99  Fifthly, the Referee will have to keep in mind that the objective is a broadly equitable result.  Mathematical exactitude is neither required nor obtainable.  In United Horse-Shoe and Nail Co. v. Stewart (1888), 13 App. Cas. 401 (H.L.), Lord Watson, admittedly in a patent case, said, at p. 413, that estimating the loss to the plaintiff’s trade “must always be more or less matter of estimate, because it is impossible to ascertain, with arithmetical precision, what in the ordinary course of business would have been the amount of the [plaintiffs’] sales and profits”.  The Referee will have to operate by analogy with the principle expressed in Wood v. Grand Valley Railway Co. (1915), 51 S.C.R. 283, per Davies J., at p. 289:

It was clearly impossible under the facts of that case [Chaplin v. Hicks] to estimate with anything approaching to mathematical accuracy the damages sustained by the plaintiffs, but it seems to me to be clearly laid down there by the learned judges that such an impossibility cannot “relieve the wrongdoer of the necessity of paying damages for his breach of contract” and that on the other hand the tribunal to estimate them whether jury or judge must under such circumstances do “the best it can” and its conclusion will not be set aside even if the amount of the verdict is a matter of guess work. 

This principle was quoted and applied in Penvidic Contracting Co. v. International Nickel Co. of Canada, [1976] 1 S.C.R. 267, per Spence J., at pp. 279-80.  See also Apotex Fermentation Inc. v. Novopharm Ltd., supra, where the Manitoba Court of Appeal states, at p. 512:

Where injury has been suffered in a complex commercial setting, a “flexible and imaginative approach” to the assessment of the damages may be required.
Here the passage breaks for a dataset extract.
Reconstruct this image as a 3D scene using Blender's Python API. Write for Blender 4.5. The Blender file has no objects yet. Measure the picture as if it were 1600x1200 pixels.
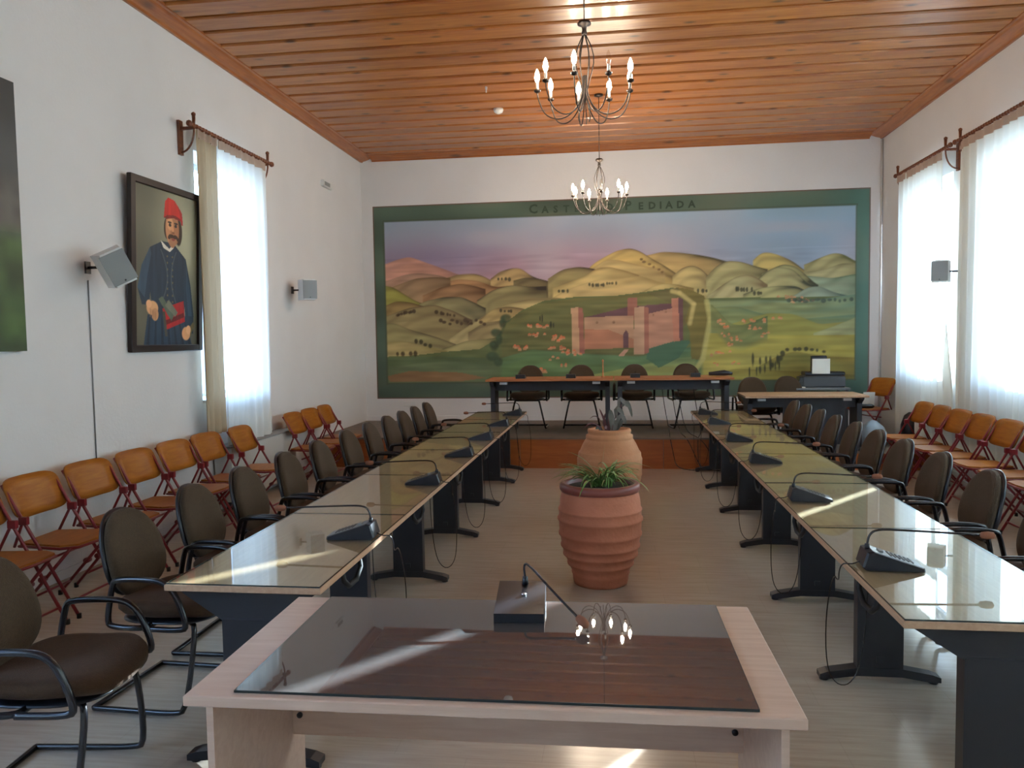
import bpy, math, random, json
import numpy as np
from mathutils import Vector, Matrix
PI = math.pi
C = bpy.context.scene.collection
S = bpy.context.scene

# ------------------------------------------------------------------ camera
F, YAW, PITCH, ROLL, CH = 1228.65, .1307, .0583, -.0161, 1.6741
cy, sy, cp, sp = math.cos(YAW), math.sin(YAW), math.cos(PITCH), math.sin(PITCH)
fwd = Vector((-sy*cp, cy*cp, -sp)); rgt = Vector((cy, sy, 0)); upv = rgt.cross(fwd)
r2 = math.cos(ROLL)*rgt + math.sin(ROLL)*upv
u2 = -math.sin(ROLL)*rgt + math.cos(ROLL)*upv
cam = bpy.data.objects.new('camera', bpy.data.cameras.new('camera')); C.objects.link(cam)
cam.matrix_world = Matrix(((r2.x, u2.x, -fwd.x, 0), (r2.y, u2.y, -fwd.y, 0), (r2.z, u2.z, -fwd.z, CH), (0, 0, 0, 1)))
cam.data.sensor_width = 36; cam.data.lens = F/1600*36; cam.data.clip_start = .05
S.camera = cam

# ------------------------------------------------------------------ world, sun, exposure
S.view_settings.view_transform = 'Standard'; S.view_settings.look = 'None'
S.view_settings.exposure = -0.2; S.view_settings.gamma = 1; S.view_settings.use_curve_mapping = False
w = bpy.data.worlds.new('world'); S.world = w; w.use_nodes = True
nt = w.node_tree; bg = nt.nodes['Background']
tc = nt.nodes.new('ShaderNodeTexCoord'); sx = nt.nodes.new('ShaderNodeSeparateXYZ'); rp = nt.nodes.new('ShaderNodeValToRGB')
nt.links.new(tc.outputs['Generated'], sx.inputs[0]); nt.links.new(sx.outputs['Z'], rp.inputs[0]); nt.links.new(rp.outputs[0], bg.inputs[0])
rp.color_ramp.elements[0].position = 0; rp.color_ramp.elements[0].color = (.58, .79, 1, 1)
rp.color_ramp.elements[1].position = .7; rp.color_ramp.elements[1].color = (.3, .54, 1, 1)
bg.inputs[1].default_value = 19
sun = bpy.data.objects.new('sun', bpy.data.lights.new('sun', 'SUN')); C.objects.link(sun)
sun.data.energy = 95; sun.data.angle = .009; sun.data.color = (.74, .89, 1)
sun.rotation_euler = Vector((.606, .758, .242)).to_track_quat('Z', 'Y').to_euler()

# ------------------------------------------------------------------ helpers
def s2l(c):
    return tuple(((v/255)/12.92 if v/255 <= .04045 else ((v/255+.055)/1.055)**2.4) for v in c)
def lin(r, g, b, k=1.):
    return tuple(min(.95, v*k) for v in s2l((r, g, b))) + (1,)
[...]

100  These considerations are not, of course, exhaustive.  I mention them because they arose out of the argument before us, and it is devoutly to be hoped that they may save the parties some time and money at the next stage of their 16-year long wrangle.

Disposition of the Appeal

101  The appeal is therefore allowed, with costs, and the Referee is directed to calculate the amount of compensation required to restore to the respondents what the respondents have lost as a result of the appellants’ breach of confidence.  The period of calculation, for the reasons given, is to be restricted to the 12-month period commencing April 15, 1983.  The award will carry pre-judgment interest from the dates of the losses, and post-judgment interest at table rates under the Court Order Interest Act, R.S.B.C. 1996, c. 79, will be used where applicable, or otherwise at two percent under banker’s prime.  Absent special circumstances, simple interest is the usual award ancillary to equitable remedies in British Columbia:  Canson Enterprises Ltd. v. Boughton & Co. (1992), 72 B.C.L.R. (2d) 207 (S.C.), at p. 229, aff’d (1995), 11 B.C.L.R. (3d) 262 (C.A.).  The appellants will have their costs in this Court.  In light of the history of divided success in the litigation, however, the respondents are still to have their costs in the Court of Appeal at Level 2, as ordered by that court, and the costs of the trial are to be referred to the trial court for disposition.